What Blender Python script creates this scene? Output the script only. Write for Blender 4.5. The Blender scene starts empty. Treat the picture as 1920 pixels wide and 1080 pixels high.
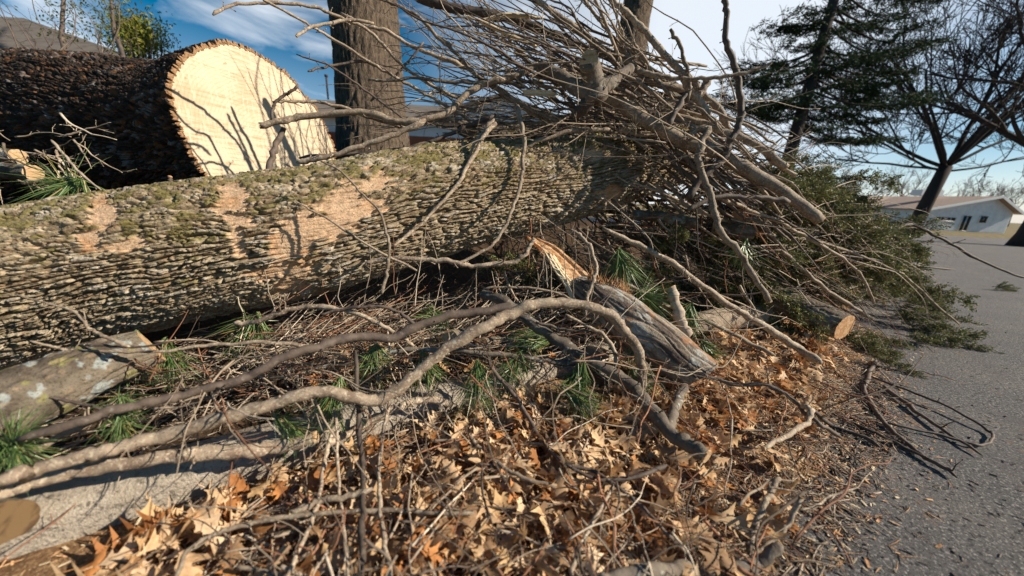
import bpy, math, random
import numpy as np
from mathutils import Vector, Matrix
R = math.radians
random.seed(11); rng = np.random.default_rng(11)
scene = bpy.context.scene
COL = scene.collection
# ---------------- camera ----------------
F_PX = 620.0; PITCH = R(15.5); ROLL = R(2.9); CAM = np.array([0.0, 0.0, 1.1])
_F = np.array([0, math.cos(PITCH), -math.sin(PITCH)])
_U0 = np.array([0, math.sin(PITCH), math.cos(PITCH)]); _R0 = np.array([1.0, 0, 0])
_R = _R0*math.cos(ROLL) + _U0*math.sin(ROLL); _U = _U0*math.cos(ROLL) - _R0*math.sin(ROLL)
cam_d = bpy.data.cameras.new('camera'); cam = bpy.data.objects.new('camera', cam_d); COL.objects.link(cam)
cam.matrix_world = Matrix(((_R[0], _U[0], -_F[0], CAM[0]), (_R[1], _U[1], -_F[1], CAM[1]), (_R[2], _U[2], -_F[2], CAM[2]), (0, 0, 0, 1)))
cam_d.sensor_width = 36; cam_d.lens = F_PX/1920*36; cam_d.clip_start = .02; cam_d.clip_end = 3000
cam_d.dof.use_dof = True; cam_d.dof.focus_distance = 2.1; cam_d.dof.aperture_fstop = 1.1
scene.camera = cam
# ---------------- light ----------------
SUN_EL = R(31); SUN_AZ = R(-8)           # azimuth measured from +X towards +Y
sv = Vector((math.cos(SUN_EL)*math.cos(SUN_AZ), math.cos(SUN_EL)*math.sin(SUN_AZ), math.sin(SUN_EL)))
sd = bpy.data.lights.new('sun', 'SUN'); sd.energy = 5.0; sd.angle = R(.55); sd.color = (1, .90, .74)
so = bpy.data.objects.new('sun', sd); COL.objects.link(so); so.rotation_euler = sv.to_track_quat('Z', 'Y').to_euler()
w = bpy.data.worlds.new('World'); scene.world = w; w.use_nodes = True
wt = w.node_tree; bg = wt.nodes['Background']
sky = wt.nodes.new('ShaderNodeTexSky'); sky.sky_type = 'NISHITA'; sky.sun_disc = False
sky.sun_elevation = SUN_EL; sky.sun_rotation = R(90) - SUN_AZ; sky.ozone_density = 2.0; sky.air_density = .9; sky.dust_density = .5
bg.inputs['Strength'].default_value = .05
# thin cirrus mixed over the sky by direction
tc = wt.nodes.new('ShaderNodeTexCoord')
mp = wt.nodes.new('ShaderNodeMapping'); mp.inputs['Scale'].default_value = (1.3, 2.2, 5.5); mp.inputs['Rotation'].default_value = (0, .3, .5)
n1 = wt.nodes.new('ShaderNodeTexNoise'); n1.inputs['Scale'].default_value = 1.9; n1.inputs['Detail'].default_value = 7; n1.inputs['Roughness'].default_value = .55; n1.inputs['Distortion'].default_value = .6
cr = wt.nodes.new('ShaderNodeValToRGB'); cr.color_ramp.elements[0].position = .48; cr.color_ramp.elements[1].position = .74
sep = wt.nodes.new('ShaderNodeSeparateXYZ')
hz = wt.nodes.new('ShaderNodeMapRange'); hz.inputs['From Min'].default_value = 0; hz.inputs['From Max'].default_value = .3; hz.inputs['To Min'].default_value = .7; hz.inputs['To Max'].default_value = 0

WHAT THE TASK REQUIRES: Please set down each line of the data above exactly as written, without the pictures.

OUTPUT FOR THIS TASK:
What Blender Python script creates this scene? Output the script only. Write for Blender 4.5. The Blender scene starts empty. Treat the picture as 1920 pixels wide and 1080 pixels high.
import bpy, math, random
import numpy as np
from mathutils import Vector, Matrix
R = math.radians
random.seed(11); rng = np.random.default_rng(11)
scene = bpy.context.scene
COL = scene.collection
# ---------------- camera ----------------
F_PX = 620.0; PITCH = R(15.5); ROLL = R(2.9); CAM = np.array([0.0, 0.0, 1.1])
_F = np.array([0, math.cos(PITCH), -math.sin(PITCH)])
_U0 = np.array([0, math.sin(PITCH), math.cos(PITCH)]); _R0 = np.array([1.0, 0, 0])
_R = _R0*math.cos(ROLL) + _U0*math.sin(ROLL); _U = _U0*math.cos(ROLL) - _R0*math.sin(ROLL)
cam_d = bpy.data.cameras.new('camera'); cam = bpy.data.objects.new('camera', cam_d); COL.objects.link(cam)
cam.matrix_world = Matrix(((_R[0], _U[0], -_F[0], CAM[0]), (_R[1], _U[1], -_F[1], CAM[1]), (_R[2], _U[2], -_F[2], CAM[2]), (0, 0, 0, 1)))
cam_d.sensor_width = 36; cam_d.lens = F_PX/1920*36; cam_d.clip_start = .02; cam_d.clip_end = 3000
cam_d.dof.use_dof = True; cam_d.dof.focus_distance = 2.1; cam_d.dof.aperture_fstop = 1.1
scene.camera = cam
# ---------------- light ----------------
SUN_EL = R(31); SUN_AZ = R(-8)           # azimuth measured from +X towards +Y
sv = Vector((math.cos(SUN_EL)*math.cos(SUN_AZ), math.cos(SUN_EL)*math.sin(SUN_AZ), math.sin(SUN_EL)))
sd = bpy.data.lights.new('sun', 'SUN'); sd.energy = 5.0; sd.angle = R(.55); sd.color = (1, .90, .74)
so = bpy.data.objects.new('sun', sd); COL.objects.link(so); so.rotation_euler = sv.to_track_quat('Z', 'Y').to_euler()
w = bpy.data.worlds.new('World'); scene.world = w; w.use_nodes = True
wt = w.node_tree; bg = wt.nodes['Background']
sky = wt.nodes.new('ShaderNodeTexSky'); sky.sky_type = 'NISHITA'; sky.sun_disc = False
sky.sun_elevation = SUN_EL; sky.sun_rotation = R(90) - SUN_AZ; sky.ozone_density = 2.0; sky.air_density = .9; sky.dust_density = .5
bg.inputs['Strength'].default_value = .05
# thin cirrus mixed over the sky by direction
tc = wt.nodes.new('ShaderNodeTexCoord')
mp = wt.nodes.new('ShaderNodeMapping'); mp.inputs['Scale'].default_value = (1.3, 2.2, 5.5); mp.inputs['Rotation'].default_value = (0, .3, .5)
n1 = wt.nodes.new('ShaderNodeTexNoise'); n1.inputs['Scale'].default_value = 1.9; n1.inputs['Detail'].default_value = 7; n1.inputs['Roughness'].default_value = .55; n1.inputs['Distortion'].default_value = .6
cr = wt.nodes.new('ShaderNodeValToRGB'); cr.color_ramp.elements[0].position = .48; cr.color_ramp.elements[1].position = .74
sep = wt.nodes.new('ShaderNodeSeparateXYZ')
hz = wt.nodes.new('ShaderNodeMapRange'); hz.inputs['From Min'].default_value = 0; hz.inputs['From Max'].default_value = .3; hz.inputs['To Min'].default_value = .7; hz.inputs['To Max'].default_value = 0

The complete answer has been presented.